I've done some experiments with low-cost robotics platforms. I found that Tamiya have cheap kits (they used to be cheap years ago, when I did this) which are good for this, namely the Tamiya 70068 Wall Hugging Mouse kit and the Shovel Dozer if you need dozer-type traction! I modified the wall hugging mouse, adding larger model airplane wheels to allow it to operate on carpet, and gutting the "electronics" (if you can call a single microswitch "electronics"), replacing it with a PIC16C84 microcontroller, L293D H-Bridge DC Motor driver chip (actually 2 piggy-backed to supply more current). A basic TTL oscillator running at 40kHz drives 2 near-infrared LEDs and is controlled by the micro. The micro reads a Sharp infrared remote-control sensor to see if any objects have bounced any of the infrared light back, thus forming a "radar" object detection scheme.
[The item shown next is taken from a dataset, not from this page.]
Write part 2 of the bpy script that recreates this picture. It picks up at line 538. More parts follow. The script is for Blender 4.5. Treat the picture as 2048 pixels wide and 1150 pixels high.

The microcontroller then switches the motors accordingly. The rest of the smarts are in the software. One day I'll get around to putting circuit details and maybe some software routines on here.

OK, so it isn't anything like the Wall Hugging Mouse anymore as I also gutted the motors and worm drives and replaced them with the Tamiya Dual Motor Gearbox kit. This provided much needed grunt and is controlled by the electronics described above.

A modified Tamiya Wall Hugging Mouse.

Top right is the Sharp infrared sensor atop the batteries (1x 9V and 4x AA)

The Tamiya Shovel Dozer kit has good traction, can drive over things almost it's own height, and has plenty of room on the chassis for electronics. It comes with the dual motor gearbox, which you can also buy separately. It was cheap back when I bought it.

Closeup of the mouse controller. I found a single L293D got very hot so I piggy backed 2 of them to double the current handling and soldered a heatsink across the 2 centre ground pins on each side. I got the heat fins from an old audio chip, but any old aluminium cut to shape will do.